● **Aim**
Gather the lines below that include the string "picture", copying each in full.

● **Data segment**
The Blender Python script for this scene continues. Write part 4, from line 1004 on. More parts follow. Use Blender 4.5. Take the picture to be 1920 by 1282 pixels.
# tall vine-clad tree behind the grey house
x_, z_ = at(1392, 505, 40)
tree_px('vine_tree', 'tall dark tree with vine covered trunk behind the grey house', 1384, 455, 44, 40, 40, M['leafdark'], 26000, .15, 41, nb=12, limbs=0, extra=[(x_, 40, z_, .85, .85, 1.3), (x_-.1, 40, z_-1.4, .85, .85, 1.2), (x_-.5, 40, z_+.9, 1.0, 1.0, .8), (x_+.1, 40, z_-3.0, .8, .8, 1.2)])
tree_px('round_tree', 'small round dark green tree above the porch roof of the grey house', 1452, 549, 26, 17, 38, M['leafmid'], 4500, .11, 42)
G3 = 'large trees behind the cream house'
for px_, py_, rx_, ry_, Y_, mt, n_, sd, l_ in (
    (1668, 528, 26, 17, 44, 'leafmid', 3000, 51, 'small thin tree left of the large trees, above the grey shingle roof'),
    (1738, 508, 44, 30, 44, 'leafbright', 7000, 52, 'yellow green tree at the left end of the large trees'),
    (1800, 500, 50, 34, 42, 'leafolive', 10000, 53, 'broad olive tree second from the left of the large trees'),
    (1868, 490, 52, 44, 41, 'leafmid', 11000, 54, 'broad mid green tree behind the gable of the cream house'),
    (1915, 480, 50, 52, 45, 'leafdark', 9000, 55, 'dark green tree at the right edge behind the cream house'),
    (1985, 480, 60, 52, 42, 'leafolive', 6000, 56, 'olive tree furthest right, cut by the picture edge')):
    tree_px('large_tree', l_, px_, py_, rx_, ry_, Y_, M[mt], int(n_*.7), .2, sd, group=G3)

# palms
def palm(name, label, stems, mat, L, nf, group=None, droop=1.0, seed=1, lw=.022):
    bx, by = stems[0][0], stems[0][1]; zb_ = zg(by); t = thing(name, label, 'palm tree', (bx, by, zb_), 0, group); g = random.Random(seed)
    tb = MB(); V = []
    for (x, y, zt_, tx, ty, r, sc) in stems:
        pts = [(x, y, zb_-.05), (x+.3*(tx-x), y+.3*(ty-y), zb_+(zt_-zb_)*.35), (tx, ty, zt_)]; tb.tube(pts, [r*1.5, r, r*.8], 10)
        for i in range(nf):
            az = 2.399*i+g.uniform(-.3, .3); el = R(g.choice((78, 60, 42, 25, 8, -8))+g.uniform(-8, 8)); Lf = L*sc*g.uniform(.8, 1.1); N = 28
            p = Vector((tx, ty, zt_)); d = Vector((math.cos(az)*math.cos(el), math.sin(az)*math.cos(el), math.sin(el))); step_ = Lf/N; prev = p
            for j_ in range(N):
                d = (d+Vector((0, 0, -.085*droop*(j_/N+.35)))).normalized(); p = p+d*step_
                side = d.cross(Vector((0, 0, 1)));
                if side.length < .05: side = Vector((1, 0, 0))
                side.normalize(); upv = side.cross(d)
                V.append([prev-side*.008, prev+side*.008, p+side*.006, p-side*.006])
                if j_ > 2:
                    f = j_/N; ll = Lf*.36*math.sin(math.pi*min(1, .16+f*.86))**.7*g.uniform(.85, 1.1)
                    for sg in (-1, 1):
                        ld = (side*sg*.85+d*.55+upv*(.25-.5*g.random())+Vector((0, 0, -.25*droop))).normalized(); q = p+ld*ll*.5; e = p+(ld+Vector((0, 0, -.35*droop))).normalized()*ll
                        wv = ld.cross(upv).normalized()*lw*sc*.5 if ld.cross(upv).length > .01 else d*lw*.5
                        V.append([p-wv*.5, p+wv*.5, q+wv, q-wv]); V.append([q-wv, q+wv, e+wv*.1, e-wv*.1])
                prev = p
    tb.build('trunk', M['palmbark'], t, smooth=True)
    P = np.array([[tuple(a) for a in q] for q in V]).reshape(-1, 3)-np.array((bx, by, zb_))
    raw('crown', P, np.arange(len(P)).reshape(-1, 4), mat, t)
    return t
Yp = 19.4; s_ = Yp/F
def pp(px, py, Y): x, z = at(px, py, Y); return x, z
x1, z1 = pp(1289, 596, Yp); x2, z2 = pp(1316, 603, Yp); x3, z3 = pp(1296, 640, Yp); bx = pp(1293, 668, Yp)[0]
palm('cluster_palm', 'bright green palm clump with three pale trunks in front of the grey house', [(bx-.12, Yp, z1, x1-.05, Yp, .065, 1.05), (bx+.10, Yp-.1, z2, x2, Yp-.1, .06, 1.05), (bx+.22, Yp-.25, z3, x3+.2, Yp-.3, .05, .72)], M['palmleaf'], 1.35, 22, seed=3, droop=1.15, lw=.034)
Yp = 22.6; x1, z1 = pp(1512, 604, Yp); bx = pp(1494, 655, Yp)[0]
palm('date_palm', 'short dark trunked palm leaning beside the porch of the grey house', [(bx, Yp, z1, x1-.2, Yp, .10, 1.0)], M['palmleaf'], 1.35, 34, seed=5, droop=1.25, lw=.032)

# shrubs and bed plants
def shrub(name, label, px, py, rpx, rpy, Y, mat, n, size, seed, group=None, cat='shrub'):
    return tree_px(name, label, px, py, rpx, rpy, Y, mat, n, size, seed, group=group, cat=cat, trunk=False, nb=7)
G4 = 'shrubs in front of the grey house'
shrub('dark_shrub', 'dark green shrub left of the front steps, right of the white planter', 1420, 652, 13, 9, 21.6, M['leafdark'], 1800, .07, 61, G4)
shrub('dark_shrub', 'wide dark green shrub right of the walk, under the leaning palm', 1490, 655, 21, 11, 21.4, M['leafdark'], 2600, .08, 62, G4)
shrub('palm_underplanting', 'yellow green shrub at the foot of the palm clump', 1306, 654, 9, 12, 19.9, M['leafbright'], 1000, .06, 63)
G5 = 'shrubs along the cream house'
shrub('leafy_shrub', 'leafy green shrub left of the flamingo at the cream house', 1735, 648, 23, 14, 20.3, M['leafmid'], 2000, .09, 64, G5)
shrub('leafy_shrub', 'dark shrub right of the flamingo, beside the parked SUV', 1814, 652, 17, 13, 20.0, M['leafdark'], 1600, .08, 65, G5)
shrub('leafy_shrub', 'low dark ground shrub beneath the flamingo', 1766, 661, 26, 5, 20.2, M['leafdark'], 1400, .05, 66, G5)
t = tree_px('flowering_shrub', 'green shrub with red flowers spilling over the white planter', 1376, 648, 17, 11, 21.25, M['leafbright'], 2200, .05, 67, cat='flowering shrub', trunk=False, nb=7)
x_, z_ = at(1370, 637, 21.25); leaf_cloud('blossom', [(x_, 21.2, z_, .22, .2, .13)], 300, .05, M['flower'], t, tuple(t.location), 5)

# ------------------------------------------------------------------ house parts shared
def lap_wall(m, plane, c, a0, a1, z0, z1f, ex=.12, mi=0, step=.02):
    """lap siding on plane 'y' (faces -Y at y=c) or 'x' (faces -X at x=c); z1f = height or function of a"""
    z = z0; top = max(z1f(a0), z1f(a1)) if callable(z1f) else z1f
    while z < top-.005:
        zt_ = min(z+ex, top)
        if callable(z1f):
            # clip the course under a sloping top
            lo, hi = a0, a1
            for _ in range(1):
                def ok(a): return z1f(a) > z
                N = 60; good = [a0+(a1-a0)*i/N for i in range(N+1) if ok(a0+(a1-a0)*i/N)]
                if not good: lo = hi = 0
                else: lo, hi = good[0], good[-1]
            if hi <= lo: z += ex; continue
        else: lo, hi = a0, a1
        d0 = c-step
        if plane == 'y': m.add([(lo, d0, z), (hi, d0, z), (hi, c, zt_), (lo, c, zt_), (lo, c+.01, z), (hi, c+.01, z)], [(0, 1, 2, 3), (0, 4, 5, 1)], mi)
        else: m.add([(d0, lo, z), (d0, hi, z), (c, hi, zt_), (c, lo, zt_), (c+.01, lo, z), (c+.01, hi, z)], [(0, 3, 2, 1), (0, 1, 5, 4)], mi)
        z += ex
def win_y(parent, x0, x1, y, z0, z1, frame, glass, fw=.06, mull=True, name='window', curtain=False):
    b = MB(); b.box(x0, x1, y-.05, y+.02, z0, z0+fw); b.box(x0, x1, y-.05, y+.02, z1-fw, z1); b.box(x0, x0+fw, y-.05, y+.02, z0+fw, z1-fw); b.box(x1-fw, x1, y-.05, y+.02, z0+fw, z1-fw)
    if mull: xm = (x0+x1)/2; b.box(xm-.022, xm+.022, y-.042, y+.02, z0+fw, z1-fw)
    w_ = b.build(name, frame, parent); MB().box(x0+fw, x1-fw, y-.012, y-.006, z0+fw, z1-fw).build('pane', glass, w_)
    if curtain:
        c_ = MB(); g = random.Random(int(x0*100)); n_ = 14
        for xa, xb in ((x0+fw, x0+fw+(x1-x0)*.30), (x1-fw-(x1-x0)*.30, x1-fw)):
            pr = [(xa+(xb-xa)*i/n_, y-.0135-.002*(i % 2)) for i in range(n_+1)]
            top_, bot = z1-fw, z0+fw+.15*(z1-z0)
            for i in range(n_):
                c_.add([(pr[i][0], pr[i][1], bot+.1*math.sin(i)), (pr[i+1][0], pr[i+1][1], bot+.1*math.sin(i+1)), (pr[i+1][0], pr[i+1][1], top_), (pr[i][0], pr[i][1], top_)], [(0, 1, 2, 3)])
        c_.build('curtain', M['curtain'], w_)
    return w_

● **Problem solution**
The Blender Python script for this scene continues. Write part 4, from line 1004 on. More parts follow. Use Blender 4.5. Take the picture to be 1920 by 1282 pixels.
    (1985, 480, 60, 52, 42, 'leafolive', 6000, 56, 'olive tree furthest right, cut by the picture edge')):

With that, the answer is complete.